The Rule of 72

The power of compounding interest

Compounded interest and exponential growth seem like abstract concepts to many people, but the classic rule of thumb — the “Rule of 72"  — allows you to quickly estimate the number of years it will take to double an investment at a given rate of return.

The Rule of 72 simply states: Take the number 72 and divide it by the rate of return of an investment. The result is the number of years it takes for that money to double.

Mathematically:   

72 / Rate of Return = Number of years to double an investment 

For example if an investment has grown at a 6% average annual rate, it would have doubled in value in about 12 years (72 / 6 = 12).
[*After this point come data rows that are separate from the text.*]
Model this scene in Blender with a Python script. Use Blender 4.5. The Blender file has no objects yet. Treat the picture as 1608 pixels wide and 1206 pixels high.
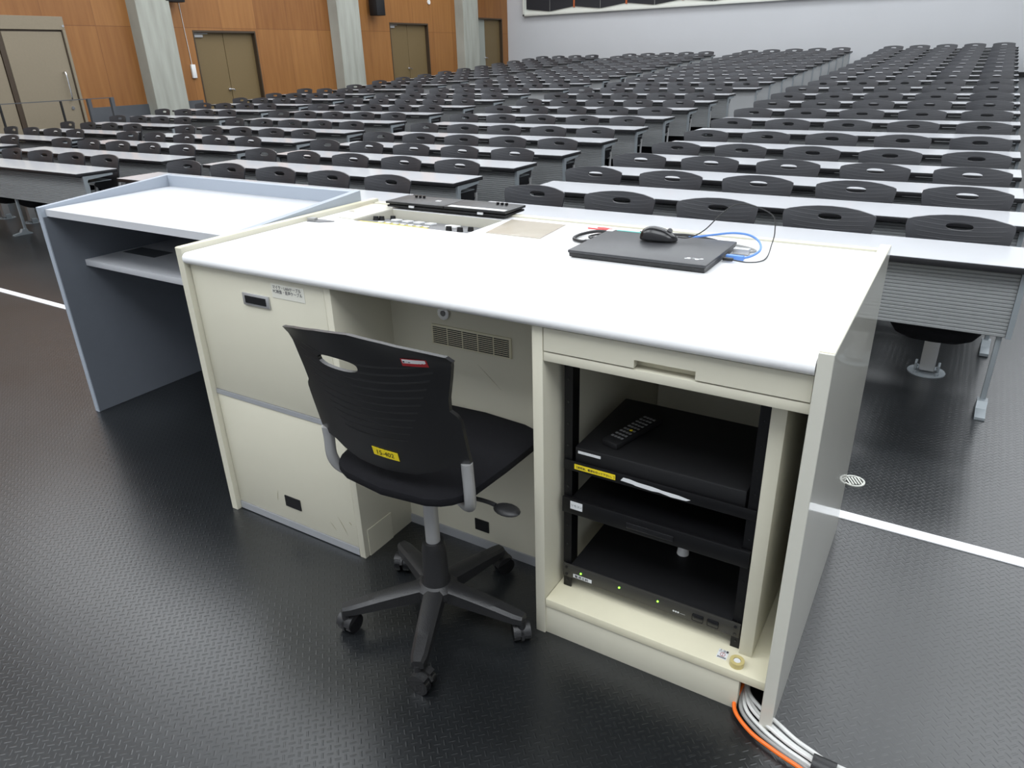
import bpy, bmesh, math, random
from mathutils import Vector, Matrix
random.seed(7)
C = bpy.context.scene.collection
sc = bpy.context.scene
PI = math.pi

# ---------------------------------------------------------------- camera
def make_camera():
    yaw, pitch, roll = math.radians(-32.5285), math.radians(24.4184), math.radians(-1.6646)
    fw = Vector((math.sin(yaw)*math.cos(pitch), math.cos(yaw)*math.cos(pitch), -math.sin(pitch)))
    ri = Vector((math.cos(yaw), -math.sin(yaw), 0)); up = ri.cross(fw)
    R = ri*math.cos(roll) + up*math.sin(roll); U = -ri*math.sin(roll) + up*math.cos(roll)
    cd = bpy.data.cameras.new('camera'); cam = bpy.data.objects.new('camera', cd); C.objects.link(cam)
    m = Matrix(((R.x, U.x, -fw.x, 0), (R.y, U.y, -fw.y, 0), (R.z, U.z, -fw.z, 1.54), (0, 0, 0, 1)))
    cam.matrix_world = m
    cd.sensor_fit = 'HORIZONTAL'; cd.sensor_width = 36; cd.lens = 36*1127.5/1608
    cd.clip_start = 0.05; cd.clip_end = 200
    sc.camera = cam
    return Vector((0, 0, 1.54)), R, U, fw
CAMP, CAMR, CAMU, CAMF = make_camera()
def project(P):
    v = Vector(P) - CAMP; z = v.dot(CAMF)
    return (804 + 1125.6*v.dot(CAMR)/z, 603 - 1125.6*v.dot(CAMU)/z, z)

# ---------------------------------------------------------------- world, exposure, lights
w = bpy.data.worlds.new('World'); sc.world = w; w.use_nodes = True
w.node_tree.nodes['Background'].inputs[0].default_value = (.9, .95, 1, 1)
w.node_tree.nodes['Background'].inputs[1].default_value = .05
sc.view_settings.view_transform = 'Standard'; sc.view_settings.look = 'None'
sc.view_settings.gamma = 1; sc.view_settings.use_curve_mapping = False
sc.view_settings.exposure = 0.0
CEIL = 6.4
LIGHTS = []
def ceiling_lamp(x, y, power, sx=3.0, sy=2.2, col=(.93, .97, 1)):
    l = bpy.data.lights.new('ceiling_lamp', 'AREA'); l.shape = 'RECTANGLE'; l.size = sx; l.size_y = sy
    l.energy = power; l.color = col
    o = bpy.data.objects.new('ceiling_lamp', l); C.objects.link(o); o.location = (x, y, CEIL-.09)
    LIGHTS.append((x, y, sx, sy))
for yy in (4.6, 8.2, 11.8, 15.4, 19.4):
    for xx in (-12.2, -8.6, -5.0, -1.4, 2.2):
        ceiling_lamp(xx, yy, 100)
for xx in (-10.6, -7.0, -3.4, .2, 3.8):
    ceiling_lamp(xx, -.6, 105)
for xx in (-7.0, -3.4, .2, 3.8):  # added fill row, low-angle light for the console fronts and knee panel
    ceiling_lamp(xx, -2.4, 90, 3.0, 1.6)

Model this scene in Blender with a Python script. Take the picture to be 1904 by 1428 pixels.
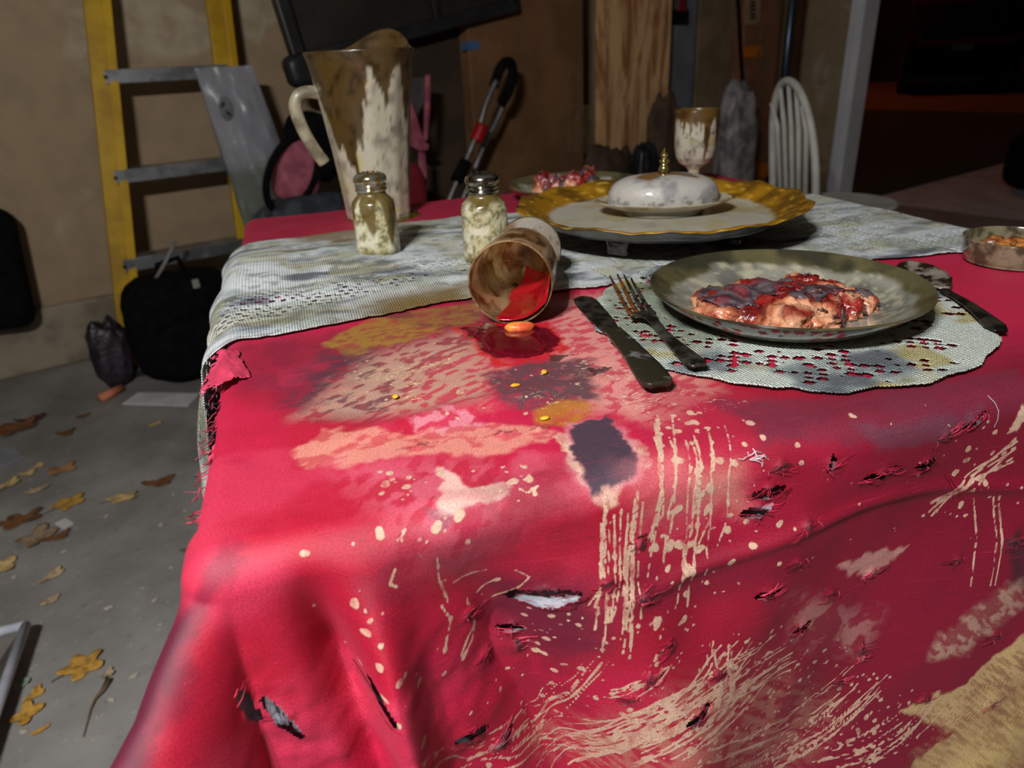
import bpy, bmesh, math, random
import numpy as np
from mathutils import Vector, Matrix

for o in list(bpy.data.objects):
    bpy.data.objects.remove(o, do_unlink=True)
scene = bpy.context.scene
COL = scene.collection
rng = np.random.default_rng(7)
random.seed(7)
PI = math.pi

# ------------------------------------------------------------------ camera
FPX, PITCH, ROLL, YAW = 1320.0, 24.6, 3.0, 16.0
CAM = np.array([0.0, 0.0, 0.97])
def cam_axes():
    p, r, y = math.radians(PITCH), math.radians(ROLL), math.radians(YAW)
    fwd = np.array([math.sin(y)*math.cos(p), math.cos(y)*math.cos(p), -math.sin(p)])
    right = np.array([math.cos(y), -math.sin(y), 0.0])
    up = np.cross(right, fwd)
    r2 = right*math.cos(r) - up*math.sin(r)
    u2 = right*math.sin(r) + up*math.cos(r)
    return r2, u2, fwd
AX = cam_axes()
cd = bpy.data.cameras.new('camera')
cam = bpy.data.objects.new('camera', cd)
COL.objects.link(cam)
mw = Matrix.Identity(4)
for i in range(3):
    mw[i][0], mw[i][1], mw[i][2], mw[i][3] = AX[0][i], AX[1][i], -AX[2][i], CAM[i]
cam.matrix_world = mw
cd.sensor_width = 36.0
cd.lens = FPX/1904*36.0
cd.clip_start = 0.02
cd.dof.use_dof = True
cd.dof.focus_distance = 0.56
cd.dof.aperture_fstop = 7.5
scene.camera = cam

# ------------------------------------------------------------------ world + light
scene.view_settings.view_transform = 'Standard'
scene.view_settings.look = 'None'
scene.view_settings.gamma = 1.0
scene.view_settings.use_curve_mapping = False
scene.view_settings.exposure = 0.20
wd = bpy.data.worlds.new('night'); scene.world = wd
wd.use_nodes = True
wd.node_tree.nodes['Background'].inputs[0].default_value = (0.012, 0.012, 0.018, 1)
wd.node_tree.nodes['Background'].inputs[1].default_value = 0.05

LAMP_AT = Vector((-0.46, -0.26, 1.62))
LAMP_W = 2.75
FILL_W = 2.2

# ------------------------------------------------------------------ pixel helpers (places in the room)
def ray(x, y):
    return AX[0]*((x-952)/FPX) + AX[1]*(-(y-714)/FPX) + AX[2]
def at(x, y, z):
    d = ray(x, y); return Vector(CAM + d*((z-CAM[2])/d[2]))
def proj(P):
    q = P - CAM
    X = q@AX[0]; Y = q@AX[1]; Z = q@AX[2]
    return 952+FPX*X/Z, 714-FPX*Y/Z, Z
P0 = np.array([-0.88, 2.91]); TH = math.radians(19)
WD = np.array([math.cos(TH), math.sin(TH)]); ND = np.array([math.sin(TH), -math.cos(TH)])
def rm(t, s, z):                       # room coordinates: along the left wall, out from it, up
    q = P0 + WD*t + ND*s
    return Vector((q[0], q[1], z))
def wp(x, y, s):                       # point on the vertical plane s metres out from the left wall
    d = ray(x, y); k = (s-(CAM[:2]-P0)@ND)/(d[:2]@ND)
    return Vector(CAM + d*k)
def ts(v):
    q = np.array([v[0], v[1]])-P0
    return q@WD, q@ND, v[2]
ROOM = Matrix(((WD[0], -ND[0], 0, P0[0]), (WD[1], -ND[1], 0, P0[1]), (0, 0, 1, 0), (0, 0, 0, 1)))  # local x along wall, y into wall

# ------------------------------------------------------------------ noise
def _h(ix, iy, iz, seed):
    n = (ix.astype(np.int64)*374761393 + iy.astype(np.int64)*668265263 + iz.astype(np.int64)*2147483647 + seed*974634777) & 0xFFFFFFFF
    n = ((n ^ (n >> 13))*1274126177) & 0xFFFFFFFF
    n = (n ^ (n >> 16)) & 0xFFFFFFFF
    n = (n*2246822519) & 0xFFFFFFFF
    n = n ^ (n >> 15)
    return (n & 0xFFFFFF)/float(0xFFFFFF)
def vn(x, y, seed=0):
    x = np.asarray(x, float); y = np.asarray(y, float)
    ix = np.floor(x); iy = np.floor(y); fx = x-ix; fy = y-iy
    fx = fx*fx*fx*(fx*(fx*6-15)+10); fy = fy*fy*fy*(fy*(fy*6-15)+10)
    z = np.zeros_like(ix)
    a = _h(ix, iy, z, seed); b = _h(ix+1, iy, z, seed); c = _h(ix, iy+1, z, seed); d = _h(ix+1, iy+1, z, seed)
    return (a*(1-fx)+b*fx)*(1-fy)+(c*(1-fx)+d*fx)*fy
def fbm(x, y, oct=4, seed=0):
    s = 0; a = 0.5; t = 0
    for i in range(oct):
        s = s+a*vn(x, y, seed+i*17); t += a; a *= 0.5; x = np.asarray(x)*2.03+3.1; y = np.asarray(y)*2.03+1.7
    return s/t
def vn3(x, y, z, seed=0):
    ix = np.floor(x); iy = np.floor(y); iz = np.floor(z)
    fx = x-ix; fy = y-iy; fz = z-iz
    fx = fx*fx*(3-2*fx); fy = fy*fy*(3-2*fy); fz = fz*fz*(3-2*fz)
    r = 0
    for dx in (0, 1):
        for dy in (0, 1):
            for dz in (0, 1):
                r = r+_h(ix+dx, iy+dy, iz+dz, seed)*(fx if dx else 1-fx)*(fy if dy else 1-fy)*(fz if dz else 1-fz)
    return r
def fbm3(P, sc, oct=4, seed=0):
    x, y, z = P[:, 0]*sc, P[:, 1]*sc, P[:, 2]*sc
    s = 0; a = 0.5; t = 0
    for i in range(oct):
        s = s+a*vn3(x, y, z, seed+i*13); t += a; a *= .5; x = x*2.03+1.3; y = y*2.03+2.7; z = z*2.03+.9
    return s/t
def sst(e0, e1, x):
    t = np.clip((x-e0)/(e1-e0), 0, 1); return t*t*(3-2*t)
def lin(r, g, b):
    f = lambda c: (c/255/12.92) if c/255 <= .04045 else ((c/255+.055)/1.055)**2.4
    return (f(r), f(g), f(b))
def mixc(C, col, m):
    m = m[..., None]
    return C*(1-m)+np.asarray(col)*m

# ------------------------------------------------------------------ materials
class NT:
    def __init__(self, name):
        self.m = bpy.data.materials.new(name); self.m.use_nodes = True
        self.t = self.m.node_tree; self.b = self.t.nodes['Principled BSDF']
    def n(self, typ, **kw):
        nd = self.t.nodes.new(typ)
        for k, v in kw.items():
            if k.startswith('i_'):
                k2 = k[2:]
                nd.inputs[int(k2) if k2.isdigit() else k2.replace('_', ' ')].default_value = v
            else: setattr(nd, k, v)
        return nd
    def l(self, a, b): self.t.links.new(a, b)
    def math(self, op, a, b=None, clamp=False):
        nd = self.n('ShaderNodeMath', operation=op, use_clamp=clamp)
        for i, v in enumerate((a, b)):
            if v is None: continue
            if isinstance(v, (int, float)): nd.inputs[i].default_value = v
            else: self.l(v, nd.inputs[i])
        return nd.outputs[0]
    def mix(self, fac, a, b, typ='MIX'):
        nd = self.n('ShaderNodeMix', data_type='RGBA', blend_type=typ)
        for k, v in ((0, fac), (6, a), (7, b)):
            if isinstance(v, (int, float)): nd.inputs[k].default_value = v
            elif isinstance(v, tuple): nd.inputs[k].default_value = (*v[:3], 1)
            else: self.l(v, nd.inputs[k])
        return nd.outputs[2]
    def ramp(self, x, e0, e1):
        nd = self.n('ShaderNodeMapRange', interpolation_type='SMOOTHSTEP')
        self.l(x, nd.inputs[0]); nd.inputs[1].default_value = e0; nd.inputs[2].default_value = e1
        return nd.outputs[0]
    def coord(self, which='Object', scale=(1, 1, 1)):
        c = self.n('ShaderNodeTexCoord'); mp = self.n('ShaderNodeMapping')
        mp.inputs['Scale'].default_value = scale
        self.l(c.outputs[which], mp.inputs[0]); return mp.outputs[0]
    def noise(self, vec, scale, detail=4, rough=.55, dist=0):
        nd = self.n('ShaderNodeTexNoise'); nd.inputs['Scale'].default_value = scale
        nd.inputs['Detail'].default_value = detail; nd.inputs['Roughness'].default_value = rough
        nd.inputs['Distortion'].default_value = dist
        self.l(vec, nd.inputs['Vector']); return nd.outputs['Fac']
    def bump(self, h, strength, dist=.001):
        nd = self.n('ShaderNodeBump'); nd.inputs['Strength'].default_value = strength
        nd.inputs['Distance'].default_value = dist
        self.l(h, nd.inputs['Height']); self.l(nd.outputs[0], self.b.inputs['Normal'])
    def set(self, **kw):
        for k, v in kw.items():
            k = k.replace('_', ' ')
            if k not in self.b.inputs: continue
            if isinstance(v, tuple): v = (*v, 1) if len(v) == 3 else v
            if hasattr(v, 'node'): self.l(v, self.b.inputs[k])
            else: self.b.inputs[k].default_value = v
        return self
MATS = {}
def mat(name, c1, c2=None, scale=8, rough=.6, metal=0, lo=.4, hi=.6, bump=0, bdist=.002, bscale=None, stretch=(1, 1, 1), **kw):
    if name in MATS: return MATS[name]
    t = NT(name)
    v = t.coord('Object', stretch)
    nz = t.noise(v, scale, 5)
    if c2 is None: c2 = tuple(x*.78 for x in c1)
    t.set(Base_Color=t.mix(t.ramp(nz, lo, hi), c1, c2), Roughness=rough, Metallic=metal, **kw)
    if bump: t.bump(t.noise(v, bscale or scale*6, 3), bump, bdist)
    MATS[name] = t.m; return t.m
def mat_attr(name, rough=.5, metal=0, bump=0, bscale=300, bdist=.001, grain=.25, gscale=400, **kw):
    if name in MATS: return MATS[name]
    t = NT(name)
    a = t.n('ShaderNodeAttribute', attribute_name='Col')
    v = t.coord('Object')
    nz = t.noise(v, gscale, 4)
    g = t.math('MULTIPLY_ADD', nz, grain*2); g.node.inputs[2].default_value = 1-grain
    cc = t.n('ShaderNodeCombineColor')
    for i in range(3): t.l(g, cc.inputs[i])
    t.set(Base_Color=t.mix(1.0, a.outputs['Color'], cc.outputs[0], 'MULTIPLY'), Roughness=rough, Metallic=metal, **kw)
    if bump: t.bump(t.noise(v, bscale, 3), bump, bdist)
    MATS[name] = t.m; return t.m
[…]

At an 8% rate, it would have doubled in 9 years. And in another 9 years, that doubled investment would have doubled again, or quadrupled. The table below offers a more complete listing of rates of returns and Rule of 72 estimations. 

THE RULE OF 72
Annual Rate of Return Investor's Money Doubled Every...
 1%   72 Years
 2     36           
 4     18          
 6     12          
 8    9        
 10     7.2     
The Rule of 72 is a mathematical concept and is not illustrative of any Heartland investment. The examples generated are hypothetical and are for illustrative purposes only. It does not guarantee or predict how an investment will perform. It is an approximation of the effect of given rates of return.

 

 

 

 

 

 

 

 

 

 

 

 

 

It is important to keep in mind that most investments, including mutual funds, do not grow at a steady rate and the Rule of 72 should only be used as a guide in setting long-term investment goals.